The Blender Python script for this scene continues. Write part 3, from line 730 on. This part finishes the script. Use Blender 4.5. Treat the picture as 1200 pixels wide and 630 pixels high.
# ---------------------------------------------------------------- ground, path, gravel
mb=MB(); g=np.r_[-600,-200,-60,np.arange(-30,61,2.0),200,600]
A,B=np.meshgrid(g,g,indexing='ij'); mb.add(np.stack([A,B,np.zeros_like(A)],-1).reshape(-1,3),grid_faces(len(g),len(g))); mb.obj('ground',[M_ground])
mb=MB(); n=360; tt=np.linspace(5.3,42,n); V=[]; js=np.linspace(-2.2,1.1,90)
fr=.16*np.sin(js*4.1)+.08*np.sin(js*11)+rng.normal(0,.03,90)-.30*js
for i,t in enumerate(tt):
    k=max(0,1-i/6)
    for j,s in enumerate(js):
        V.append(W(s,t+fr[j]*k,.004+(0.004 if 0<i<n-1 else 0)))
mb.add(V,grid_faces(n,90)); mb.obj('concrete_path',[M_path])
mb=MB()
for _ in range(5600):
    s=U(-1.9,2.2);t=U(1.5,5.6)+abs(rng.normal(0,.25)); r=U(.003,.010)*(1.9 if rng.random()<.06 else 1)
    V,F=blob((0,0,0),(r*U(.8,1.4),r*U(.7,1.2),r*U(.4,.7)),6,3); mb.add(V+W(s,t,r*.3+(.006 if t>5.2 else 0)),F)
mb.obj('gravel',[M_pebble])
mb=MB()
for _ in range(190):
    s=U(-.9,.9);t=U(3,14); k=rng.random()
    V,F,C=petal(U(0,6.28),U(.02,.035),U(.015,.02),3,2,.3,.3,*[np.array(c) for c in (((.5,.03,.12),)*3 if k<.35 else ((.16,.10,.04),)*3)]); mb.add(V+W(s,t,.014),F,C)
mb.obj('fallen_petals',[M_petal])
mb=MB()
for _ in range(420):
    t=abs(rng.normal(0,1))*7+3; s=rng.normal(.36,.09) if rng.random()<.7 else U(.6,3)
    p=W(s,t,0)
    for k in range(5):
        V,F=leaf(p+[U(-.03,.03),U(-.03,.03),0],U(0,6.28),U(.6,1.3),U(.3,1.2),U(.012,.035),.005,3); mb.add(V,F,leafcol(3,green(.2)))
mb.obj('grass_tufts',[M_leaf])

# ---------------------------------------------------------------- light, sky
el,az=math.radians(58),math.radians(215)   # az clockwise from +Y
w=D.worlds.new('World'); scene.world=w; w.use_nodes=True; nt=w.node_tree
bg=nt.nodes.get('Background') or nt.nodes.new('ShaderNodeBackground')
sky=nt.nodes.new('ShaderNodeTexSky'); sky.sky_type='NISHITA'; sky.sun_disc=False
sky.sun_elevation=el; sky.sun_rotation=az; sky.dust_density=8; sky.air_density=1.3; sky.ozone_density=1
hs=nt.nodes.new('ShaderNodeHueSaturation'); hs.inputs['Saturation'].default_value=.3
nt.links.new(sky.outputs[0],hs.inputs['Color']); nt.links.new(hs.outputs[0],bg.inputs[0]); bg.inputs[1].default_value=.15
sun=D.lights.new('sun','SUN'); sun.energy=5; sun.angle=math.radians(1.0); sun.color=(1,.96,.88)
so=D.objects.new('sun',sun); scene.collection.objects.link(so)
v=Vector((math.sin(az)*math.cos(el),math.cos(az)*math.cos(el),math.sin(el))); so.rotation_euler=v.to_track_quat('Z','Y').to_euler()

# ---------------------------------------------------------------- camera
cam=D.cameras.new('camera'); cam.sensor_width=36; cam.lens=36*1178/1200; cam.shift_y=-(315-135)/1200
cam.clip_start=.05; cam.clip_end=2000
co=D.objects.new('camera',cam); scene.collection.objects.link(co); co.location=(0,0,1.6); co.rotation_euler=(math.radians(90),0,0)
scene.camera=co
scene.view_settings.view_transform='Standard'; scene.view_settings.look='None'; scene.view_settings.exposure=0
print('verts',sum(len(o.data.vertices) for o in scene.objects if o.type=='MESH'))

+===+

→ **What needs to be done**: Repeat back the data above, exact to the last character.

→ **Finished task**:
The Blender Python script for this scene continues. Write part 3, from line 730 on. This part finishes the script. Use Blender 4.5. Treat the picture as 1200 pixels wide and 630 pixels high.
# ---------------------------------------------------------------- ground, path, gravel
mb=MB(); g=np.r_[-600,-200,-60,np.arange(-30,61,2.0),200,600]
A,B=np.meshgrid(g,g,indexing='ij'); mb.add(np.stack([A,B,np.zeros_like(A)],-1).reshape(-1,3),grid_faces(len(g),len(g))); mb.obj('ground',[M_ground])
mb=MB(); n=360; tt=np.linspace(5.3,42,n); V=[]; js=np.linspace(-2.2,1.1,90)
fr=.16*np.sin(js*4.1)+.08*np.sin(js*11)+rng.normal(0,.03,90)-.30*js
for i,t in enumerate(tt):
    k=max(0,1-i/6)
    for j,s in enumerate(js):
        V.append(W(s,t+fr[j]*k,.004+(0.004 if 0<i<n-1 else 0)))
mb.add(V,grid_faces(n,90)); mb.obj('concrete_path',[M_path])
mb=MB()
for _ in range(5600):
    s=U(-1.9,2.2);t=U(1.5,5.6)+abs(rng.normal(0,.25)); r=U(.003,.010)*(1.9 if rng.random()<.06 else 1)
    V,F=blob((0,0,0),(r*U(.8,1.4),r*U(.7,1.2),r*U(.4,.7)),6,3); mb.add(V+W(s,t,r*.3+(.006 if t>5.2 else 0)),F)
mb.obj('gravel',[M_pebble])
mb=MB()
for _ in range(190):
    s=U(-.9,.9);t=U(3,14); k=rng.random()
    V,F,C=petal(U(0,6.28),U(.02,.035),U(.015,.02),3,2,.3,.3,*[np.array(c) for c in (((.5,.03,.12),)*3 if k<.35 else ((.16,.10,.04),)*3)]); mb.add(V+W(s,t,.014),F,C)
mb.obj('fallen_petals',[M_petal])
mb=MB()
for _ in range(420):
    t=abs(rng.normal(0,1))*7+3; s=rng.normal(.36,.09) if rng.random()<.7 else U(.6,3)
    p=W(s,t,0)
    for k in range(5):
        V,F=leaf(p+[U(-.03,.03),U(-.03,.03),0],U(0,6.28),U(.6,1.3),U(.3,1.2),U(.012,.035),.005,3); mb.add(V,F,leafcol(3,green(.2)))
mb.obj('grass_tufts',[M_leaf])

# ---------------------------------------------------------------- light, sky
el,az=math.radians(58),math.radians(215)   # az clockwise from +Y
w=D.worlds.new('World'); scene.world=w; w.use_nodes=True; nt=w.node_tree
bg=nt.nodes.get('Background') or nt.nodes.new('ShaderNodeBackground')
sky=nt.nodes.new('ShaderNodeTexSky'); sky.sky_type='NISHITA'; sky.sun_disc=False
sky.sun_elevation=el; sky.sun_rotation=az; sky.dust_density=8; sky.air_density=1.3; sky.ozone_density=1
hs=nt.nodes.new('ShaderNodeHueSaturation'); hs.inputs['Saturation'].default_value=.3
nt.links.new(sky.outputs[0],hs.inputs['Color']); nt.links.new(hs.outputs[0],bg.inputs[0]); bg.inputs[1].default_value=.15
sun=D.lights.new('sun','SUN'); sun.energy=5; sun.angle=math.radians(1.0); sun.color=(1,.96,.88)
so=D.objects.new('sun',sun); scene.collection.objects.link(so)
v=Vector((math.sin(az)*math.cos(el),math.cos(az)*math.cos(el),math.sin(el))); so.rotation_euler=v.to_track_quat('Z','Y').to_euler()

# ---------------------------------------------------------------- camera
cam=D.cameras.new('camera'); cam.sensor_width=36; cam.lens=36*1178/1200; cam.shift_y=-(315-135)/1200
cam.clip_start=.05; cam.clip_end=2000
co=D.objects.new('camera',cam); scene.collection.objects.link(co); co.location=(0,0,1.6); co.rotation_euler=(math.radians(90),0,0)
scene.camera=co
scene.view_settings.view_transform='Standard'; scene.view_settings.look='None'; scene.view_settings.exposure=0
print('verts',sum(len(o.data.vertices) for o in scene.objects if o.type=='MESH'))